Set exercise -
Beginning at the first line of the data, print each line exactly, stopping after the line that contains "h['kind'] = 'stuff'".
◆ ◆ ◆ ◆
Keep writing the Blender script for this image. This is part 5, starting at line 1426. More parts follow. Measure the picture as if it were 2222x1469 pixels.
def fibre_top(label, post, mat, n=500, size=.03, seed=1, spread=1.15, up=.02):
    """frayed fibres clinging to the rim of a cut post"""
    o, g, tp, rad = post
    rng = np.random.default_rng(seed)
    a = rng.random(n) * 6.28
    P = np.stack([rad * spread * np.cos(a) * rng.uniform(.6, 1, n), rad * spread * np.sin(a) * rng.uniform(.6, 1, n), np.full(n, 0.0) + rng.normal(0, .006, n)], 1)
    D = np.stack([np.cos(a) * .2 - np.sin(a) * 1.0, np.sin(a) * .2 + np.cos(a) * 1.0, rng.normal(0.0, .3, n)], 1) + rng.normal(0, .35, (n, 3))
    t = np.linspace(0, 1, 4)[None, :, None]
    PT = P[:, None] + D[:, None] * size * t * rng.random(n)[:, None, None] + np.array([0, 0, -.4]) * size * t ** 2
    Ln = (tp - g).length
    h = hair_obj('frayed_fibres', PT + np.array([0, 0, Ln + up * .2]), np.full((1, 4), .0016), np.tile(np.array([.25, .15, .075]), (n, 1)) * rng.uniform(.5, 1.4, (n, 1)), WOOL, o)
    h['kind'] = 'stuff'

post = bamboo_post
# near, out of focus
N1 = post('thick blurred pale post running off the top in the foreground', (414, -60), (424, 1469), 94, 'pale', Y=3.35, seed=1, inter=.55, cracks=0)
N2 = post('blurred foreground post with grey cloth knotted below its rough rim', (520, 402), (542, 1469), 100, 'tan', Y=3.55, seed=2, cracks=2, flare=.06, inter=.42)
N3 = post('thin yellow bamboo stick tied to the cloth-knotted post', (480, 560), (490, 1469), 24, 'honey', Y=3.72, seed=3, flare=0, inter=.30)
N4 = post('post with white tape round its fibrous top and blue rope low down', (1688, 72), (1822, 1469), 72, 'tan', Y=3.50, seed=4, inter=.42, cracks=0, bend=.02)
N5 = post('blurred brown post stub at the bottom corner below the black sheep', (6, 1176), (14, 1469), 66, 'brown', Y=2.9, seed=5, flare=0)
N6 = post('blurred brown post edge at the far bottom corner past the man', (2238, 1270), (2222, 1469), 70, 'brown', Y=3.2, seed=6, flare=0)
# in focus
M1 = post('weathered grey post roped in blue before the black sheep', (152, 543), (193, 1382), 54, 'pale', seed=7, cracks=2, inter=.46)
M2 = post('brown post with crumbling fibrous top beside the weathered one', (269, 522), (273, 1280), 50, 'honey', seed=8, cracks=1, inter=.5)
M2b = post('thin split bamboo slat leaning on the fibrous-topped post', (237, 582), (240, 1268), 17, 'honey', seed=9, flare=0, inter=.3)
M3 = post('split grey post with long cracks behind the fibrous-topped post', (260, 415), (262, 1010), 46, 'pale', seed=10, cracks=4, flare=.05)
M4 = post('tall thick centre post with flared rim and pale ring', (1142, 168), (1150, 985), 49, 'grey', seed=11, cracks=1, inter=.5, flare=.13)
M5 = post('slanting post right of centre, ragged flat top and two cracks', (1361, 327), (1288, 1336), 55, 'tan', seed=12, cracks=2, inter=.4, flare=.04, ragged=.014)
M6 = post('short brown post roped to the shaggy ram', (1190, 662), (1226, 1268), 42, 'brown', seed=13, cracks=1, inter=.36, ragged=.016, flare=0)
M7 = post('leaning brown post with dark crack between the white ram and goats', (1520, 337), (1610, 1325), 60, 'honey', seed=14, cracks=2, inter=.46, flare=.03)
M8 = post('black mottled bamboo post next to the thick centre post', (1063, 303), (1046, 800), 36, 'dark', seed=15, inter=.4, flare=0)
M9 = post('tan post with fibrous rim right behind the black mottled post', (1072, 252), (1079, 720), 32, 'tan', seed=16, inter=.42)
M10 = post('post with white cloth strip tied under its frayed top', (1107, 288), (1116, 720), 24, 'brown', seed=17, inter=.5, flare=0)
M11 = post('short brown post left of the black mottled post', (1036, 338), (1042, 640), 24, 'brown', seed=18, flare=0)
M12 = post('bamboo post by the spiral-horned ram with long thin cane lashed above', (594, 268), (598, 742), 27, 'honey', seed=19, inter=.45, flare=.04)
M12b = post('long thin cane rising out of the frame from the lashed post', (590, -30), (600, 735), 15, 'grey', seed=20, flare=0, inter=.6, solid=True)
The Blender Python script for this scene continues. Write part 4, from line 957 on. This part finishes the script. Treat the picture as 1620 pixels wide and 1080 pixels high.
◆ ◆ ◆ ◆
Reply to the task -
Keep writing the Blender script for this image. This is part 5, starting at line 1426. More parts follow. Measure the picture as if it were 2222x1469 pixels.
def fibre_top(label, post, mat, n=500, size=.03, seed=1, spread=1.15, up=.02):
    """frayed fibres clinging to the rim of a cut post"""
    o, g, tp, rad = post
    rng = np.random.default_rng(seed)
    a = rng.random(n) * 6.28
    P = np.stack([rad * spread * np.cos(a) * rng.uniform(.6, 1, n), rad * spread * np.sin(a) * rng.uniform(.6, 1, n), np.full(n, 0.0) + rng.normal(0, .006, n)], 1)
    D = np.stack([np.cos(a) * .2 - np.sin(a) * 1.0, np.sin(a) * .2 + np.cos(a) * 1.0, rng.normal(0.0, .3, n)], 1) + rng.normal(0, .35, (n, 3))
    t = np.linspace(0, 1, 4)[None, :, None]
    PT = P[:, None] + D[:, None] * size * t * rng.random(n)[:, None, None] + np.array([0, 0, -.4]) * size * t ** 2
    Ln = (tp - g).length
    h = hair_obj('frayed_fibres', PT + np.array([0, 0, Ln + up * .2]), np.full((1, 4), .0016), np.tile(np.array([.25, .15, .075]), (n, 1)) * rng.uniform(.5, 1.4, (n, 1)), WOOL, o)
    h['kind'] = 'stuff'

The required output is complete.